Tuesday, November 24, 2015

1MDB: scandal-hit Malaysia fund seals China deal for power assets


By Michael Peel in Bangkok. Published by Financial Times on 24 November 2015.

Malaysia’s scandal-hit 1MDB state investment fund has clinched a deal to sell power assets to one of China’s fast-expanding state nuclear companies for $2.3bn. The agreement with China General Nuclear Power Group helps cut the Malaysian fund’s big debt pile but hands over a keystone of sovereign-backed 1MDB’s activities to a Chinese state buyer.

It is the latest twist for the state investment fund, where the fate of billions of dollars borrowed as it ran up more than $11bn of debts from contentious deal making has sent ripples reverberating from Malaysia to the Middle East to the Cayman Islands.

The higher than expected price also raises the question of whether the deal is in part a reminder by Beijing of its influence in Malaysia, after President Barack Obama’s efforts last week to woo Najib Razak, the country’s premier, as an ally on US-China maritime disputes.

While beating expectations, the 9.83bn ringgit pricetag represents a steep discount on the roughly 12bn ringgit that 1MDB has said it paid for the assets over the past few years, although attached power purchase agreements, are closer to expiry and so less valuable. Foreign buyers also benefit from the steep fall in the value of the currency, which has tumbled by about a fifth in the past year against the dollar.

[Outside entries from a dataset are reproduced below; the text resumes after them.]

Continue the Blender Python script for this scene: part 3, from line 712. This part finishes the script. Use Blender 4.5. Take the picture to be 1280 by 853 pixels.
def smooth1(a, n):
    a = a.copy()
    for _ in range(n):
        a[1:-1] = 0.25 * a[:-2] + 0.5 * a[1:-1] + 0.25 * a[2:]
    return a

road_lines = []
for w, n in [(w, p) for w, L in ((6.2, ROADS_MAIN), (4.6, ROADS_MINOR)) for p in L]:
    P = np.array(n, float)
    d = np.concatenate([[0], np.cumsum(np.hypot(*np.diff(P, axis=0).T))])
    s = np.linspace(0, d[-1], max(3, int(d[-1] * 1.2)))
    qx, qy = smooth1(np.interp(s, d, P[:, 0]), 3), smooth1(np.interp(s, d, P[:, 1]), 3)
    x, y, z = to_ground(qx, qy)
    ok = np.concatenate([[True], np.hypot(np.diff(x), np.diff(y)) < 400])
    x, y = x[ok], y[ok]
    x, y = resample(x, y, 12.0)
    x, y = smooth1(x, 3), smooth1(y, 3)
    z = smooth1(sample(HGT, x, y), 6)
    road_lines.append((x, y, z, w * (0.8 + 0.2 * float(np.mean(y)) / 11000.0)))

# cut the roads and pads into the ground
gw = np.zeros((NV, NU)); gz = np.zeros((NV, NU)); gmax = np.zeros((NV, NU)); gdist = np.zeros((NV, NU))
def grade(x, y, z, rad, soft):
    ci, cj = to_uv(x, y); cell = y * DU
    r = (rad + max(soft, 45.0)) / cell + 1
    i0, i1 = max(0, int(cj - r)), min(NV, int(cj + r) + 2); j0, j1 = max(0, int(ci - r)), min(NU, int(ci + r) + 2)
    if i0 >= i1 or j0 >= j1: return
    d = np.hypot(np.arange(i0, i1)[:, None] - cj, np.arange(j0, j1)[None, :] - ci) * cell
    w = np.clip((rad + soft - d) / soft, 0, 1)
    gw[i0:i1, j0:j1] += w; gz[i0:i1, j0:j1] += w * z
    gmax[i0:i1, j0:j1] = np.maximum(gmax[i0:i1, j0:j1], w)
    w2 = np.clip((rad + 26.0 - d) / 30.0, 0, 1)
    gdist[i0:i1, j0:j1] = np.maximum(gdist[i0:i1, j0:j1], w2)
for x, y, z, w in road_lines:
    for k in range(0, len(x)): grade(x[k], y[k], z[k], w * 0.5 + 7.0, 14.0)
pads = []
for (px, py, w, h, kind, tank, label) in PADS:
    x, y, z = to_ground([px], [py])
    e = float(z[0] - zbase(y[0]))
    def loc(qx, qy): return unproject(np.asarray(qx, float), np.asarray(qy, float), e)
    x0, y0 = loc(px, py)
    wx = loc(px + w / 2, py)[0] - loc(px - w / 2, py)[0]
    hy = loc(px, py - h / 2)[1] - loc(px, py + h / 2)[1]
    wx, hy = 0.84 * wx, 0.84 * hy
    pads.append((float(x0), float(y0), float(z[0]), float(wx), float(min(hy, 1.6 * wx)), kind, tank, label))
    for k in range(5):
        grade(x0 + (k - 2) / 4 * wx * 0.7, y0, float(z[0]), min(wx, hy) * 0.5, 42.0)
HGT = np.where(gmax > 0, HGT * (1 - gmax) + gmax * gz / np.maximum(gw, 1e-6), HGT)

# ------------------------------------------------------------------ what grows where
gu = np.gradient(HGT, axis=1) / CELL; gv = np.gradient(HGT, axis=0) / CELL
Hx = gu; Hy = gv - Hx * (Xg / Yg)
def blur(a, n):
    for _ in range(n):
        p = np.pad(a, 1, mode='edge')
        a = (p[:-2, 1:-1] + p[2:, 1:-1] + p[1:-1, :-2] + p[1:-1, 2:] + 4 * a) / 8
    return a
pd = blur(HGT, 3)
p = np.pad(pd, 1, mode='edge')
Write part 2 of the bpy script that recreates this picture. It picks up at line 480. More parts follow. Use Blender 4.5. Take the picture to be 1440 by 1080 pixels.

CGN’s main local rival bidder was Tenaga Nasional, the state-owned electricity company, and the auction process attracted companies from Saudi Arabia and Qatar. Shares in Tenaga rose 5 per cent early on Tuesday, apparently in relief that the company would not be used by the government to bail out 1MDB.

But the sale to CGN creates complications of its own, given how factions of the ruling United Malays National Organisation have stoked hostility towards the country’s Chinese Malaysian business elite. The deal also appears to over-ride rules that limit foreign investors to minority stakes in the Malaysian power production industry without a special waiver. 

James Chin, director of the Asia Institute at Australia’s Tasmania university, said there could yet be a backlash against CGN if electricity users ended up paying more. “It will become a racial issue if there is a power [price] hike to benefit the new operators,” Mr Chin said.

Arul Kanda, the former Abu Dhabi-based banker brought in earlier this year to restructure 1MDB, said CGN was the “clear winner” of an auction he hailed as a “vote of confidence in the Malaysian economy”.
Malaysia has been under growing economic pressure because of a mix of international energy price falls, high consumer debt levels and concerns about the fallout from 1MDB’s troubles.

Both the price and the politics of the CGN deal are now likely to come under greater scrutiny, at a time when the Najib government is under severe pressure over its stewardship of 1MDB. The premier has for months been fighting off a campaign to oust him over mysterious payments of almost $700m to his personal bank account. He denies wrongdoing and says the money was from an unnamed Middle Eastern donor.

CGN’s 1MDB deal was revealed after Mr Najib held talks on Monday with Li Keqiang, his Chinese counterpart. Mr Li announced Beijing would both buy more Malaysian government bonds and offer Kuala Lumpur the chance to purchase almost $8bn of Chinese debt and shares.

The 1MDB deal is part of a broader overseas expansion by CGN, including a high-profile push in the UK. CGN’s rival China National Nuclear Corp agreed a deal last week to build two nuclear power plants in Argentina.